C. H. SPURGEON: This He did once, when He offered up himself, Hebrews 7:27; and yet these shavelings say that they offer him again―then it follows that the great High Priest, when “when he offered up himself,” did not perform an effectual work. That would be a terrible imputation upon His honour. God forbid that we should entertain it for a single moment!

H. A. IRONSIDE: Every Roman Catholic priest will tell you that all the claims of the Church of Rome stand or fall with the doctrine of the real presence of Christ in the Mass―[that] the bread and wine used in the Sacrament of the Mass, when consecrated by the priest, are changed in some mysterious way into the body, blood, soul and divinity of our Lord Jesus Christ…I have often pressed this question home to Catholic priests: “What is your function as a sacrificing priest?” They say, “It is my privilege to offer up the Lord Jesus from time to time as a continual sacrifice for the sins of the living and the dead.”
       I generally put it like this: “Well, Christ has to be slain that He may be offered up; doesn’t He?”
       “Yes.”
       “You claim then that every time you pronounce the blessing, you are sacrificing Christ for the sins of the living and the dead?”
       “Yes.”
       “Well then, you kill Christ afresh every time you offer that sacrifice!”
       Then they begin to hedge. But there is no escape from that horrible conclusion. The Roman priest says that when he offers the sacrifice of the mass he is presenting Christ again for the sins of the living and the dead. And the only way the Christ can be a sacrifice is to be put to death; therefore, the priest kills Him afresh every time he offers. They cannot get away from it. The apostle Peter said at Pentecost, “Him, being delivered by the determinate counsel and foreknowledge of God, ye have taken, and by wicked hands have crucified and slain: whom God hath raised up...” If Christ has to be offered continually, then every priest is guilty of murdering the Lord Jesus Christ in the sight of God.
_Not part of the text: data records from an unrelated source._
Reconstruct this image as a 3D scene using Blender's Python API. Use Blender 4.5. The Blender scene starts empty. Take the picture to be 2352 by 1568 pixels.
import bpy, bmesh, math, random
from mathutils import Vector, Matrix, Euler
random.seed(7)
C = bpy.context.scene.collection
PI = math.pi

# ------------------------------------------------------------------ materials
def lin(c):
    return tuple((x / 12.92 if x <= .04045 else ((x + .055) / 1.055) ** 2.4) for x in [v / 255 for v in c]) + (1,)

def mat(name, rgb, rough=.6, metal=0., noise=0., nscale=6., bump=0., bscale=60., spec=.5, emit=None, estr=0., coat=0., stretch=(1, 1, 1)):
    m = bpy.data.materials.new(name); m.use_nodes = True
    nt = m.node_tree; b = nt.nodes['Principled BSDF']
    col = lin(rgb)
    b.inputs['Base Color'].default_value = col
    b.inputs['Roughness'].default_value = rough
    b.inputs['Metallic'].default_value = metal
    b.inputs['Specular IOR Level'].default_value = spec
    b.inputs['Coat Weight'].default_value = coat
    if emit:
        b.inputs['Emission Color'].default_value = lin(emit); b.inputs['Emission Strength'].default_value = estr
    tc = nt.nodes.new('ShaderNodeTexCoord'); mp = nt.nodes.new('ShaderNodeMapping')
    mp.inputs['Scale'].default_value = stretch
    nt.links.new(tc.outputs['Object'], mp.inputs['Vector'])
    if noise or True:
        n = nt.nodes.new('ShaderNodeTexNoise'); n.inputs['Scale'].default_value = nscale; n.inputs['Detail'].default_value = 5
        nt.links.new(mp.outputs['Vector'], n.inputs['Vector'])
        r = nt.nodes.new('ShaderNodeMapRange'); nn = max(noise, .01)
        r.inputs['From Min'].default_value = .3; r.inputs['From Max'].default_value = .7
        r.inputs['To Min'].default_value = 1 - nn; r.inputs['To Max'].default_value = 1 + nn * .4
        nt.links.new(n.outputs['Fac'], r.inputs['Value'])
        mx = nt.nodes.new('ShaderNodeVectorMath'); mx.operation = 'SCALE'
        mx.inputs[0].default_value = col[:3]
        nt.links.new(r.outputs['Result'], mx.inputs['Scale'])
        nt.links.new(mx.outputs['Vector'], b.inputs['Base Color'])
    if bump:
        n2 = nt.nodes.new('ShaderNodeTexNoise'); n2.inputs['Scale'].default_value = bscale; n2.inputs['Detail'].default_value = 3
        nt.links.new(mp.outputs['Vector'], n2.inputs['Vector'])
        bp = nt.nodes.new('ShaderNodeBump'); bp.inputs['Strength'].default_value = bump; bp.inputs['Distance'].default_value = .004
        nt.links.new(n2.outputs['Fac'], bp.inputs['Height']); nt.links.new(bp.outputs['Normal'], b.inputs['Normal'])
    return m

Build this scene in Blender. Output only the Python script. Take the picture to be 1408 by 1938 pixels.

JOHN KNOX: What our Master Jesus Christ did, we know by His Evangelists; what the priest doeth at his Mass, the world seeth. Now, doth not the Word of God plainly assure us, that Christ Jesus neither said Mass, nor yet commanded Mass to be said, at His Last Supper, seeing that no such things as their Mass is made mention of within the whole Scriptures?

MARTYN LLOYD-JONES (1899-1981): It’s man adding his works to the grace of God, which is essentially Roman Catholic teaching―the grace of God plus―what man does, what the church does, and so on. Well, my friends, let’s get rid of it; let’s not waste our time on it.

MARTIN LUTHER (1483-1546): The abolition of the mass, as you say, is conformable to Scripture.

C. H. SPURGEON: A ‘mass’ of profanity, indeed it is!

MARTIN LUTHER: Agreed…The mass is a bad thing: God is [opposed] to it: it must be abolished, and I wish that over the whole world it were supplanted by the supper of the Gospel.

J. H. MERLE d’AUBIGNÉ (1794-1872): So long as the mass remains, Rome has gained everything: so soon as the mass falls, Rome has lost all. The mass is the creative principle of the whole system of Popery.

H. A. IRONSIDE: It was because the great reformers of the sixteenth century saw this clearly and were assured in their own hearts that the doctrine of the Church of Rome in regard to the Eucharist or the Mass was absolutely opposed to the Word of God and was not only blasphemous but idolatrous, that they came out in protest against that apostate system and they won for us at a tremendous cost of Christian blood the liberty that we now possess. And yet we, unworthy children of such worthy sires, are frittering away our liberty and we are allowing our children to be ensnared again by this evil system from which our fathers escaped with such tremendous effort.